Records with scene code
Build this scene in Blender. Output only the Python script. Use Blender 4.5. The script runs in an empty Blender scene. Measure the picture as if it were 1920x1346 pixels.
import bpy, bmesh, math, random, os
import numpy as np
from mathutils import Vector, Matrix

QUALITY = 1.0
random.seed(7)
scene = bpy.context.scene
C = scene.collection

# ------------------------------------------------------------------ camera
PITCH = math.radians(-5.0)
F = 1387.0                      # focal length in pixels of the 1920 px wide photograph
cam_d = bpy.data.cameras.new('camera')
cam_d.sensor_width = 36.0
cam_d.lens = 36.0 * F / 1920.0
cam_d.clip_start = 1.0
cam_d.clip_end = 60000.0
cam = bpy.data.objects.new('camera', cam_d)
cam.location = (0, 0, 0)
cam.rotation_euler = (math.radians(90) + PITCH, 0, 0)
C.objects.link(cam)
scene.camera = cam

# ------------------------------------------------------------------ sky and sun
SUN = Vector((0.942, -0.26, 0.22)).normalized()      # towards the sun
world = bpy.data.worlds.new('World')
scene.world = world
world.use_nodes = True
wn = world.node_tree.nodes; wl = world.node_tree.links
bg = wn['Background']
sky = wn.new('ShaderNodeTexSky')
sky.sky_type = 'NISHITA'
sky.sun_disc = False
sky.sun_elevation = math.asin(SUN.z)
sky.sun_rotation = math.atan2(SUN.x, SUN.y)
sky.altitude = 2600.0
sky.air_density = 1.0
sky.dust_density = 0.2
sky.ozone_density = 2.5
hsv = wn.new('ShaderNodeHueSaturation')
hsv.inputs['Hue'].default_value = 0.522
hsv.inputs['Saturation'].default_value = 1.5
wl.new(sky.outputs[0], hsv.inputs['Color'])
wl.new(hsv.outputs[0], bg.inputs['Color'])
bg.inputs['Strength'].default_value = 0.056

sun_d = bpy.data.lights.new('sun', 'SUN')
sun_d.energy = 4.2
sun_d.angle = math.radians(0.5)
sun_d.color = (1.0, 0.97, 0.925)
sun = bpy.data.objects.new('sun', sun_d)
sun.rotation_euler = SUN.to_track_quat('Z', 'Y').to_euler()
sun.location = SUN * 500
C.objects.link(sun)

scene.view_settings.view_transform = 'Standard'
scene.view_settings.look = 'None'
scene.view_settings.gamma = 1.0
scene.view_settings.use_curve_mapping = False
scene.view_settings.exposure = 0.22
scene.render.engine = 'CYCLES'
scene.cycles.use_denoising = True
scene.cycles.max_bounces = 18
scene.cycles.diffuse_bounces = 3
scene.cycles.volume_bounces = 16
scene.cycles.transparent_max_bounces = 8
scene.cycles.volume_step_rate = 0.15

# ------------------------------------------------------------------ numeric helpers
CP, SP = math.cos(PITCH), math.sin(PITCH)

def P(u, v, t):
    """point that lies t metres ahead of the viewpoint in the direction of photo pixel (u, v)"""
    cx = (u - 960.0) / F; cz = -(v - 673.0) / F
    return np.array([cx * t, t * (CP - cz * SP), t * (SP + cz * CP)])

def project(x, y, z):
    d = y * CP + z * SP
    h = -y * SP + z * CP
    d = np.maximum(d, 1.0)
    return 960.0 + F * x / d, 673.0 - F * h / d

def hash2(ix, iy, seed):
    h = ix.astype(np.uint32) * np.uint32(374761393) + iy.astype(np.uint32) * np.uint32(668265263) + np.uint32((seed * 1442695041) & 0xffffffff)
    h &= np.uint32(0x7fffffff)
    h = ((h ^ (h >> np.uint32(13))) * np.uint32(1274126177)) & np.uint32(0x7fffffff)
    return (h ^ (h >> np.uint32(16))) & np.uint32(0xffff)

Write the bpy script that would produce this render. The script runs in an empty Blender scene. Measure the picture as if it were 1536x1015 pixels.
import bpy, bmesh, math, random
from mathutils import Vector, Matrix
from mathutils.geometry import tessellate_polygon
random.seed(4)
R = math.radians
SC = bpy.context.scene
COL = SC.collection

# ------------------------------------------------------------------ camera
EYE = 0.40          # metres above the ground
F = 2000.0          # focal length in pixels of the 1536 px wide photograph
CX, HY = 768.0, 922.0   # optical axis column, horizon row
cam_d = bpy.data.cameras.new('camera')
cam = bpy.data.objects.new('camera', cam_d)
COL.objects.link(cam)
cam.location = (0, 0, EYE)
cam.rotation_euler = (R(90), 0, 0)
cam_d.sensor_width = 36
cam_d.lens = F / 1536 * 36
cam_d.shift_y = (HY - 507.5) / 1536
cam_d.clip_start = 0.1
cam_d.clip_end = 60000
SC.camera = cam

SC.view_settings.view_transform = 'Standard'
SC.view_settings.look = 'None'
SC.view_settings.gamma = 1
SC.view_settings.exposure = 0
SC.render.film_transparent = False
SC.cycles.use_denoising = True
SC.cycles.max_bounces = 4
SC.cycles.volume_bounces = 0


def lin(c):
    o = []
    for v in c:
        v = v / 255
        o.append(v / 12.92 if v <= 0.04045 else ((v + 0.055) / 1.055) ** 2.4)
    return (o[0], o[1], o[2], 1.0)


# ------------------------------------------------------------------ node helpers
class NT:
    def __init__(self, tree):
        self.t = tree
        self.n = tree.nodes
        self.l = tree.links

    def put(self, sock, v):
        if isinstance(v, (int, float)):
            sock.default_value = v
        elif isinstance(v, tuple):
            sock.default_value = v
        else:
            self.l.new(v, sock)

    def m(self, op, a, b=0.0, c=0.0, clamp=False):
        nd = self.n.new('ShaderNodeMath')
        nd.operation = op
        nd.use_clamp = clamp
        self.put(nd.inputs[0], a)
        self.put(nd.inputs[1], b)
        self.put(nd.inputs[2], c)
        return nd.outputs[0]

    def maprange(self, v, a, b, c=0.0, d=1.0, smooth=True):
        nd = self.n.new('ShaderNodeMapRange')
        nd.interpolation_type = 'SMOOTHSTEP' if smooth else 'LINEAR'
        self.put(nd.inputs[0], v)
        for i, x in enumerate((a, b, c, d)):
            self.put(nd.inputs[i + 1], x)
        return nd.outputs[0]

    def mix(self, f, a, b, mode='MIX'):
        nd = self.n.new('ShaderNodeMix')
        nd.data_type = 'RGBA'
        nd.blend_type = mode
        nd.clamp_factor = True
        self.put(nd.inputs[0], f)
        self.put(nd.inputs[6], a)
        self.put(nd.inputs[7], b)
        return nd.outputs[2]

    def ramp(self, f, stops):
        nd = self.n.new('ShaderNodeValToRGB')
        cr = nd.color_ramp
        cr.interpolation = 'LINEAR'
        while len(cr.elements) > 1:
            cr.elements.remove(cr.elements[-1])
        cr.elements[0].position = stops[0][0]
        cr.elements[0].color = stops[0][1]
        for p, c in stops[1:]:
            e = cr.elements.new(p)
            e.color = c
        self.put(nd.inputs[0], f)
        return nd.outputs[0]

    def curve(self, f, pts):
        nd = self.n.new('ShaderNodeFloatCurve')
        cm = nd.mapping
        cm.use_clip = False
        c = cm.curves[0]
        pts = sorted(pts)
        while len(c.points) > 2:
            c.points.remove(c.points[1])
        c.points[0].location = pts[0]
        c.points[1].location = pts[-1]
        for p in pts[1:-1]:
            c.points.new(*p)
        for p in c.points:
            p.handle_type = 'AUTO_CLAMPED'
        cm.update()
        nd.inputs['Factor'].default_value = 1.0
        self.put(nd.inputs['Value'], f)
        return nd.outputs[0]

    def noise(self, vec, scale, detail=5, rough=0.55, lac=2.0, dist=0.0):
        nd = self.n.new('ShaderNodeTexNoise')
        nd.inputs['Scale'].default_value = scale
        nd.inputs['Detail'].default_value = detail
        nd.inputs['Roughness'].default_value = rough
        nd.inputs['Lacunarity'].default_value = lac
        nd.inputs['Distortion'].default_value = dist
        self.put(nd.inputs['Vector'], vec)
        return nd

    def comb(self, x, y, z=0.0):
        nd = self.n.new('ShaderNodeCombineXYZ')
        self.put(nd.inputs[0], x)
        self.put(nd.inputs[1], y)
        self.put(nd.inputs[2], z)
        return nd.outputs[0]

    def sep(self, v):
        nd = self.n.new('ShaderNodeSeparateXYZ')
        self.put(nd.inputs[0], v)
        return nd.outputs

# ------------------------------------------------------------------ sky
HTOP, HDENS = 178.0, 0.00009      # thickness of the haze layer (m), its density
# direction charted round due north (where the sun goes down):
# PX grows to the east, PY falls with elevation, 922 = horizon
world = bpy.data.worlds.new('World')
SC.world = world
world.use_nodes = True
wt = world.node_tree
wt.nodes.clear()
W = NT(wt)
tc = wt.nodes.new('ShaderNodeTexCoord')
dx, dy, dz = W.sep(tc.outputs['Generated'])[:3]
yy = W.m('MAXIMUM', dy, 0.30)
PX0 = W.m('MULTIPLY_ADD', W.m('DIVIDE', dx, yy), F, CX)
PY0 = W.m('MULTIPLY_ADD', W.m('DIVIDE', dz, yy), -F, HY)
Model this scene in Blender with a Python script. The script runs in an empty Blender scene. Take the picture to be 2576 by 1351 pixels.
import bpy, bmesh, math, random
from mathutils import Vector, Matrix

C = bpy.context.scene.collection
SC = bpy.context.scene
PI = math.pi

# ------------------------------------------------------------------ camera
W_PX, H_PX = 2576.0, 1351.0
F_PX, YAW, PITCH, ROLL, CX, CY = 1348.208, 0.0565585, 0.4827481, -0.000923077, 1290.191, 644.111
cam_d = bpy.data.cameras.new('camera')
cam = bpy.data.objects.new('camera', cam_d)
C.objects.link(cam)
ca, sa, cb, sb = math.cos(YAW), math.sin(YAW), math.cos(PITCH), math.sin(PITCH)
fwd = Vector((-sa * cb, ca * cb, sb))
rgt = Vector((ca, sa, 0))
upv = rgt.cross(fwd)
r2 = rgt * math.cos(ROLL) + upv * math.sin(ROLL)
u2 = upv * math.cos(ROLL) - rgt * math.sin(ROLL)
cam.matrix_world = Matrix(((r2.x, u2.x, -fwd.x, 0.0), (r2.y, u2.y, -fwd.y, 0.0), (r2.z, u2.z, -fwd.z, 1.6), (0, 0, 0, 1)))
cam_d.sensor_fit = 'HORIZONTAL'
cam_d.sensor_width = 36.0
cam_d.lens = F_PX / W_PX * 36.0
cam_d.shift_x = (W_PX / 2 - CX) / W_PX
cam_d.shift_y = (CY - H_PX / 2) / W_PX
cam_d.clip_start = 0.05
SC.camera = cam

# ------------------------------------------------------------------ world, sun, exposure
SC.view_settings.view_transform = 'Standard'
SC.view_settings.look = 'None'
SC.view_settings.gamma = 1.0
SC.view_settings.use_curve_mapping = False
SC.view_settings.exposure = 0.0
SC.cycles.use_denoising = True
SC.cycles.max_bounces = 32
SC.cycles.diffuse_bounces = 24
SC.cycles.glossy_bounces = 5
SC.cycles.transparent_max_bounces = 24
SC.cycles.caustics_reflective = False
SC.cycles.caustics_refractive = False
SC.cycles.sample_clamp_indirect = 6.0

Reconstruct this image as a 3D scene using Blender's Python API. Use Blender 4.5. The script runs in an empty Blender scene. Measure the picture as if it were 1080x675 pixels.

TASK DESCRIPTION: Exactly as written, please reproduce the lines from the first line of the data to the line containing "scene.camera = cam", inclusive, and nothing else.

RESPONSE FOR THIS EXERCISE:
Build this scene in Blender. Output only the Python script. Use Blender 4.5. The script runs in an empty Blender scene. Measure the picture as if it were 1920x1346 pixels.
import bpy, bmesh, math, random, os
import numpy as np
from mathutils import Vector, Matrix

QUALITY = 1.0
random.seed(7)
scene = bpy.context.scene
C = scene.collection

# ------------------------------------------------------------------ camera
PITCH = math.radians(-5.0)
F = 1387.0                      # focal length in pixels of the 1920 px wide photograph
cam_d = bpy.data.cameras.new('camera')
cam_d.sensor_width = 36.0
cam_d.lens = 36.0 * F / 1920.0
cam_d.clip_start = 1.0
cam_d.clip_end = 60000.0
cam = bpy.data.objects.new('camera', cam_d)
cam.location = (0, 0, 0)
cam.rotation_euler = (math.radians(90) + PITCH, 0, 0)
C.objects.link(cam)
scene.camera = cam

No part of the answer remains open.